Tuesday, May 10, 2011

Factors Affecting Interest Rates

Generally, central banks seek to target low inflation. The ECB target 2%. The Bank of England's inflation target is CPI 2% +/- 1. The most important factor in influencing interest rates is whether inflation is likely to deviate from this target.
  • If the Bank forecast inflation to rise above the target, they will increase interest rates to moderate economic growth and reduce the inflation rate.
  • If the Bank forecast inflation to fall below the target, they will cut interest rates to boost consumer spending and economic growth.

Temporary Inflation and Underlying Inflation

In some circumstances the headline inflation rate may rise above the target, but the Bank may choose not to increase interest rates. This is because they believe the underlying (Core) Inflation rate is still close to the target. (see: difference between CPI and Core CPI)

For example, in a period of commodity price inflation (e.g. rising oil price) or increased taxes, the Bank may view this is a temporary factor.
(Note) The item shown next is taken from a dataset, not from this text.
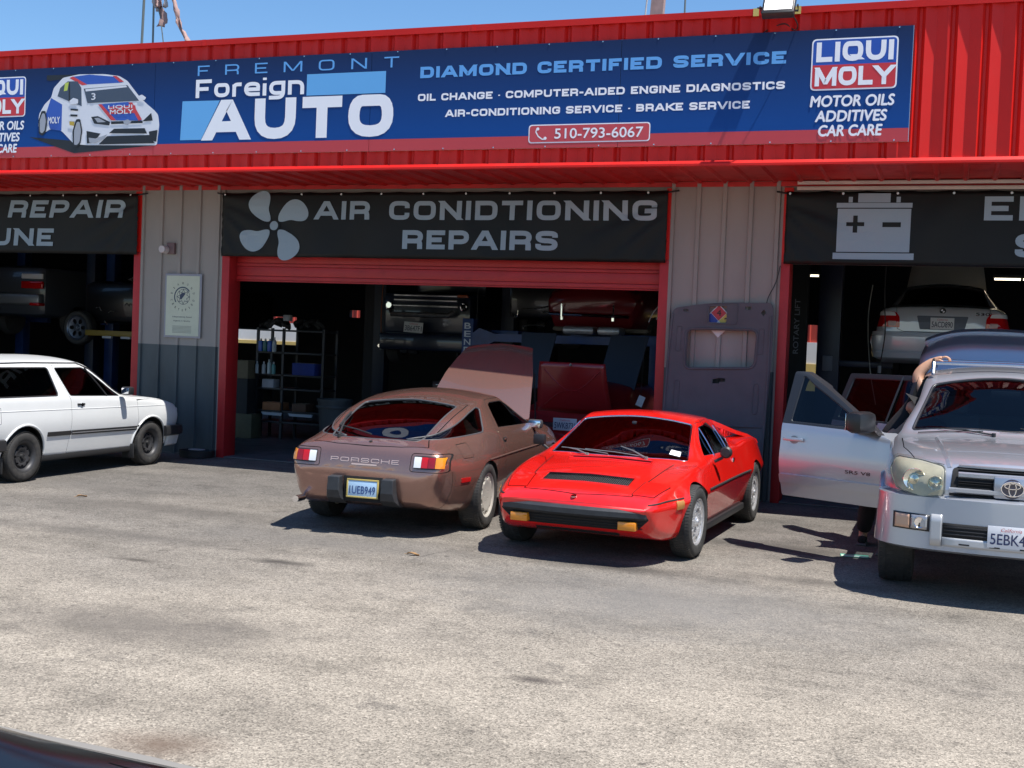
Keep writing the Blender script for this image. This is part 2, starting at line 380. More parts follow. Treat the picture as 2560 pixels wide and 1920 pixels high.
    va = N(t, 'ShaderNodeMixRGB'); va.inputs[0].default_value = .25; L(O, va.inputs[1]); L(dn.outputs['Color'], va.inputs[2]); L(va.outputs[0], vc.inputs['Vector'])
    ck = ramp(vc.outputs['Distance'], [(0, 1.0), (.003, .8), (.006, 0.0)])
    cm = N(t, 'ShaderNodeMath', operation='MULTIPLY'); L(ck, cm.inputs[0]); L(ramp(noise(.6, 2), [(.60, 0.0), (.66, .6)]), cm.inputs[1])
    c = mix(cm.outputs[0], c, (.05, .045, .04))
    L(c, b.inputs['Base Color']); b.inputs['Roughness'].default_value = .88; b.inputs['Specular IOR Level'].default_value = .25
    h = mix(.5, v1.outputs['Distance'], noise(30, 3)); bp = N(t, 'ShaderNodeBump', Strength=.55, Distance=.012); L(h, bp.inputs['Height']); L(bp.outputs[0], b.inputs['Normal'])
    return m
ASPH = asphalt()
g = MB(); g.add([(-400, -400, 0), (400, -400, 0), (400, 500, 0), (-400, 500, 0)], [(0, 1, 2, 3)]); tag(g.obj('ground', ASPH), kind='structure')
CONC = mat('workshop_concrete', (.11, .11, .115), .55, var=.3, vscale=1.2, dirt=.6, dirtcol=(.04, .038, .035))
g = MB(); g.box(-20, 9, -.02, 12, .004, .02); tag(g.obj('workshop_floor', CONC), kind='structure')

# ---------------------------------------------------------------- building
B = thing('repair_garage', 'long auto repair garage with red ribbed metal fascia and open bays', 'building')
FY = -1.40                                    # plane of the projecting fascia
K = 13.096/13.446
fx = lambda x: x*K
fz = lambda z: 1.755+(z-1.755)*K
PR = [(0, .034), (.030, -.012), (.056, -.012), (.088, .034), (.198, -.002), (.3146, .034)]
def ribbed(x0, x1, z0, z1, y, prof=PR, pitch=.3146, phase=fx(-.21)-.0, along='z'):
    mb = MB(); V = []; k0 = math.floor((x0-phase)/pitch)-1; xs = []
    for k in range(k0, k0+int((x1-x0)/pitch)+4):
        for px, d in prof[:-1]:
            x = phase+k*pitch+px
            if x0 <= x <= x1: xs.append((x, d))
    xs = [(x0, xs[0][1])]+xs+[(x1, xs[-1][1])]
    if along == 'z': V = [(x, y-d, z) for x, d in xs for z in (z0, z1)]
    else: V = [(x, yy, y-d) for x, d in xs for yy in (z0, z1)]
    n = len(xs); return mb.add(V, [(2*i, 2*i+2, 2*i+3, 2*i+1) for i in range(n-1)])
def sheet(name, m, *a, parent=B, **k):
    mb = ribbed(*a, **k); me = bpy.data.meshes.new(name); me.from_pydata(mb.v, [], mb.f); return link(name, me, m, parent)
# cladding panels 0.944 m wide (three ribs each), laid edge to edge
ph = fx(-.21); pw = .3146*3; x = ph-19*pw
while x < 5.2:
    pk = int(round(x/pw)); o = sheet('cladding_panel', RED, x-.012, x+pw+.012, 3.80, 5.37, FY+(.0022 if pk % 2 else 0)); x += pw
cap = MB(); cap.prism([(FY-.055, 5.352), (FY-.05, 5.352), (FY-.05, 5.415), (FY+.25, 5.415), (FY+.25, 5.424), (FY-.057, 5.424)], -17.0, 5.4, 'x')
cap.obj('parapet_cap', RED, B)
x = -16.4
j = MB()
while x < 5: j.box(x, x+.05, FY-.0595, FY-.057, 5.35, 5.4255); x += 3.66
j.obj('cap_joint', RED, B)
tape = MB(); 
for a, b2 in ((-2.18, -2.12), (-1.78, -1.68)): tape.box(a, b2, FY-.060, FY-.0573, 5.345, 5.427)
tape.obj('masking_tape', mat('yellow_tape', (.62, .50, .14), .6), B)
lip = MB(); lip.prism([(FY-.06, 3.766), (FY-.06, 3.79), (FY-.035, 3.825), (FY+.0, 3.825), (FY+.0, 3.79), (FY+.03, 3.775), (FY+.03, 3.766)], -17.0, 5.4, 'x')
lip.obj('drip_edge', RED, B)
PS = [(0, 0), (.02, .03), (.05, .03), (.07, 0), (.3, 0)]
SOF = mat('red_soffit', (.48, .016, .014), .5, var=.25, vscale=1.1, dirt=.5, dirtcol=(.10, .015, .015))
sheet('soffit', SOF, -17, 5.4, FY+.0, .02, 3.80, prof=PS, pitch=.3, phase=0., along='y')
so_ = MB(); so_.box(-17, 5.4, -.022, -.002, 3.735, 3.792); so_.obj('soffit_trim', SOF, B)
# grey wall piers
GREY = mat('grey_wall_paint', (.265, .238, .215), .6, var=.10, vscale=1.0, dirt=.3, dirtcol=(.2, .18, .17), stretch=(1, 1, .3))
BLUEG = mat('blue_grey_wall_paint', (.056, .068, .072), .5, var=.25, vscale=2.0, dirt=.4, dirtcol=(.10, .11, .115), stretch=(1, 1, .4))
PW = [(0, 0), (.010, .028), (.055, .028), (.065, 0), (.19, 0), (.3146, 0)]
for x0, x1 in ((-11.0, -9.63), (-3.30, -1.95), (4.45, 5.4)):
    sheet('pier_cladding', GREY, x0, x1, 1.545, 3.80, 0.0, prof=PW, phase=x0+.30)
    sheet('pier_lower_cladding', BLUEG, x0, x1, 0.0, 1.545, -.001, prof=PW, phase=x0+.30)
    c = MB(); c.box(x0, x0+.03, -.012, .24, 0, 3.76); c.box(x1-.03, x1, -.012, .24, 0, 3.76); c.obj('corner_trim', GREY, B)
    s = MB(); s.box(x0+.02, x1-.02, .03, .22, 0, 3.8); s.obj('pier_core', UNDER, B)
hd = MB()
for x0, x1 in ((-17.3, -11.0), (-9.63, -3.30), (-1.95, 4.45)): hd.box(x0, x1, .02, .25, 2.84, 3.80)
hd.obj('bay_header', GREY, B)
# red door frames
fr = MB(); 
def jamb(x0, x1): mb = MB(); mb.box(x0, x1, -.03, .26, 0.0, 2.845, .004); mb.obj('door_jamb', DKRED, B)
for a, b2 in ((-17.3, -17.18), (-11.115, -11.0), (-9.635, -9.515), (-3.41, -3.298), (-1.955, -1.85), (4.35, 4.45)): jamb(a, b2)
st = MB(); st.box(-11.115, -11.0, -.02, .02, 2.85, 3.72); st.box(-1.955, -1.85, -.02, .02, 2.85, 3.72); st.box(-3.36, -3.30, -.02, .02, 2.85, 3.72)
st.obj('frame_upright', RED, B)
# raised roll-up door of the middle bay: its lower slats hang in the opening
door = thing('roll_up_door', 'rolled up red door of the middle bay with its lower slats hanging', 'door', (-6.46, .16, 2.5))
for i, (a, b2) in enumerate(((0.0, .055), (.058, .19), (.193, .235), (.238, .345))):
    mb = MB(); mb.box(-3.05, 3.05, -.02+(.01 if i % 2 else 0), .02, a, b2, .006); o = mb.obj('slat', DKRED, door)
gb = MB(); gb.box(-3.05, 3.05, -.03, .03, -.02, -.002, .004); gb.obj('bottom_rail', DKRED, door)
# interior
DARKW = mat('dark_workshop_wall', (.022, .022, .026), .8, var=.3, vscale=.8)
w = MB()
ops = [(-17.2, -15.42, 1.5, 2.2), (-13.95, -13.66, 2.24, 2.42), (-3.42, -2.62, 1.0, 2.42)]
xs = [-20]+[v for o in ops for v in o[:2]]+[9]
for i in range(len(xs)-1):
    if i % 2 == 0: w.box(xs[i], xs[i+1], 12, 12.15, 0, 5.2)
    else:
        o = ops[(i-1)//2]; w.box(xs[i], xs[i+1], 12, 12.15, 0, o[2]); w.box(xs[i], xs[i+1], 12, 12.15, o[3], 5.2)
w.box(-20.15, -20, -.2, 12.15, 0, 5.2); w.box(9, 9.15, -.2, 12.15, 0, 5.2)
w.box(-20, -17.3, 0.0, .2, 0, 3.8); w.box(5.4, 9, 0.0, .2, 0, 3.8)
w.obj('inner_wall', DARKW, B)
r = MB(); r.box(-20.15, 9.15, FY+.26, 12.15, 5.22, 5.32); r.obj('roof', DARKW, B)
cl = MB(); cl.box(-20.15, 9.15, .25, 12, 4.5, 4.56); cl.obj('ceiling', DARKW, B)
rf = MB()
for i in range(5): rf.box(-20, 9, 1.5+i*2.3, 1.62+i*2.3, 4.2, 4.5)
rf.obj('roof_beam', mat('dark_steel', (.03, .03, .033), .6), B)
for x in (-10.3, -2.65):     # partition posts inside
    mb = MB(); mb.box(x-.12, x+.12, 5.9, 6.1, 0.02, 4.5); mb.obj('inner_post', DARKW, B)
# sunlit yard behind the garage
yd = thing('yard_wall', 'pale yellow yard wall with white band and red top, behind garage', 'wall', (-8, 17, 0))
mb = MB(); mb.box(-14, 14, 0, .3, 0, 1.55); mb.obj('wall_base', mat('yellow_wall', (.70, .50, .16), .8, var=.1, vscale=1), yd)
mb = MB(); mb.box(-14, 14, .02, .28, 1.55, 2.1); mb.obj('white_band', mat('white_wall', (.8, .78, .74), .8, var=.1, vscale=1), yd)
mb = ribbed(-14, 14, 2.1, 3.6, .06, prof=PS, pitch=.3, phase=0.); mb.obj('red_sheet', mat('yard_red', (.5, .06, .04), .6), yd, fix=False)

# ---------------------------------------------------------------- long sign on the fascia
sgn = thing('shop_sign', 'long blue and red sign board with car picture over the bays', 'sign', (0, FY, 0))
def grad():
    m = bpy.data.materials.new('sign_blue_print'); m.use_nodes = True; t = m.node_tree; b = t.nodes['Principled BSDF']
    tc = N(t, 'ShaderNodeTexCoord'); s = N(t, 'ShaderNodeSeparateXYZ'); t.links.new(tc.outputs['Object'], s.inputs[0])
    mr = N(t, 'ShaderNodeMapRange'); mr.inputs['From Min'].default_value = 4.1; mr.inputs['From Max'].default_value = 5.17; t.links.new(s.outputs['Z'], mr.inputs[0])
    r = N(t, 'ShaderNodeValToRGB'); e = r.color_ramp.elements; e[0].position = 0.1; e[0].color = (.004, .062, .27, 1); e[1].position = 1; e[1].color = (.010, .027, .09, 1)
    t.links.new(mr.outputs[0], r.inputs[0]); t.links.new(r.outputs[0], b.inputs['Base Color']); b.inputs['Roughness'].default_value = .5; b.inputs['Specular IOR Level'].default_value = .2; return m
SB = grad(); SR = mat('sign_red_print', (.52, .045, .055), .4)
xs = [fx(-16.3), fx(-13.15), fx(-10.04), fx(-6.87), fx(-3.71), fx(-.555)]
for a, b2 in zip(xs[:-1], xs[1:]):
    mb = MB(); mb.box(a+.003, b2-.003, -.052, -.036, 4.128, 5.169); mb.obj('sign_board', SB, sgn)
    mb = MB(); mb.box(a+.003, b2-.003, -.052, -.036, 3.99, 4.1272); mb.obj('sign_strip', SR, sgn)
bk = MB(); bk.box(xs[0], xs[-1]+.002, -.0355, -.033, 3.988, 5.172); bk.obj('sign_edge', ALU, sgn)
sc_ = MB(); x = -15.8
while x < -.6:
    for z in (5.155, 4.005): sc_.cyl((x, -.055, z), (0, 1, 0), .008, .008, 8)
    x += .63
o = sc_.obj('screw', ALU, sgn)
TY = -.0535
WHT = mat('sign_white', (.88, .89, .94), .45); SKYB = mat('sign_light_blue', (.12, .38, .80), .45); BOXB = mat('sign_sky_blue', (.13, .42, .80), .45)
def T(mb, name, m, y=TY, par=sgn, fn=None): return place_text(mb, name, m, par, Matrix.Translation((0, y, 0)), fn=fn)
def box2(x0, x1, z0, z1, m, name, y=TY, par=sgn, r=0):
    p = rpoly([(x0, z0), (x1, z0), (x1, z1), (x0, z1)], r) if r else [(x0, z0), (x1, z0), (x1, z1), (x0, z1)]
    return T(MB().add([(a, 0, b) for a, b in p], [tuple(range(len(p)))]), name, m, y, par)
def st_(txt, x0, x1, z0, z1, name, m, y=TY, **k):
    X0, X1, Z0, Z1 = fx(x0), fx(x1), fz(z0), fz(z1); return T(stroke_text(txt, X0, X1, Z0, Z1-Z0, **k), name, m, y)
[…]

In this case it may be more important to target economic growth and reducing unemployment - rather than the spike in headline inflation.

For example, in 2011 we have inflation rising about the target in UK, EU and US. But, this is primarily due to more temporary factors like rising oil prices, (and in UK higher taxes and devaluation). If we strip away factors that tend to be volatile, underlying inflation is lower and close to target. In 2008, inflation rose to 5% just before recession and RPI later become negative.

A key test is wage inflation. If wage inflation is much lower than the headline rate, this is an indicator that the temporary inflation is not feeding through into permanent inflationary pressures.

See: Does temporary inflation lead to permanent inflation?

Priorities in Setting Interest Rates.

The ECB have indicated that they consider targeting inflation to be the most important factor. Even if inflation is due to temporary factors, they prefer to increase interest rates to prevent any potential of inflation.

The UK has taken a more relaxed view regarding inflation. CPI inflation recently increased to 4.4% (well above upper limit of target) yet interest rates were kept at 0.5%. This indicates the Bank viewed inflation as a temporary phenomena and they were more concerned about weak economic recovery and persistently high inflation. However, this situation does prevent a dilemma for the Central bank; members of the MPC have been split on this issue.

Key Factors Influencing Inflation / Interest rates

  • Economic growth rate vs underlying trend rate. If the underlying trend rate is 2.5%, economic growth above this target is likely to cause inflationary pressure.
  • Spare capacity. A key test is the amount of spare capacity in the economy, though this can be difficult to calculate. For example, in a recession how much potential capacity is lost?
  • Wage inflation. Rising wages lead to higher costs for firms and higher spending. This is a very important factor as it can be self-reinforcing leading to a wage price spiral.
  • Unemployment. High unemployment tends to depress wage inflation and therefore keep inflationary pressure low.
  • Commodity prices. Rising commodities will tend to increase inflation. However, some commodities have a tendency to be volatile meaning it is more unreliable as a guide to underlying inflation.
  • Exchange Rate. A depreciation in the exchange rate will cause inflationary pressures. This is because imports become more expensive, and there will be greater demand for exports.
  • House prices. House prices don't directly influence the CPI. However, rising house prices causes a positive wealth effect and therefore higher consumer spending
  • Consumer confidence. Higher confidence leads to higher spending.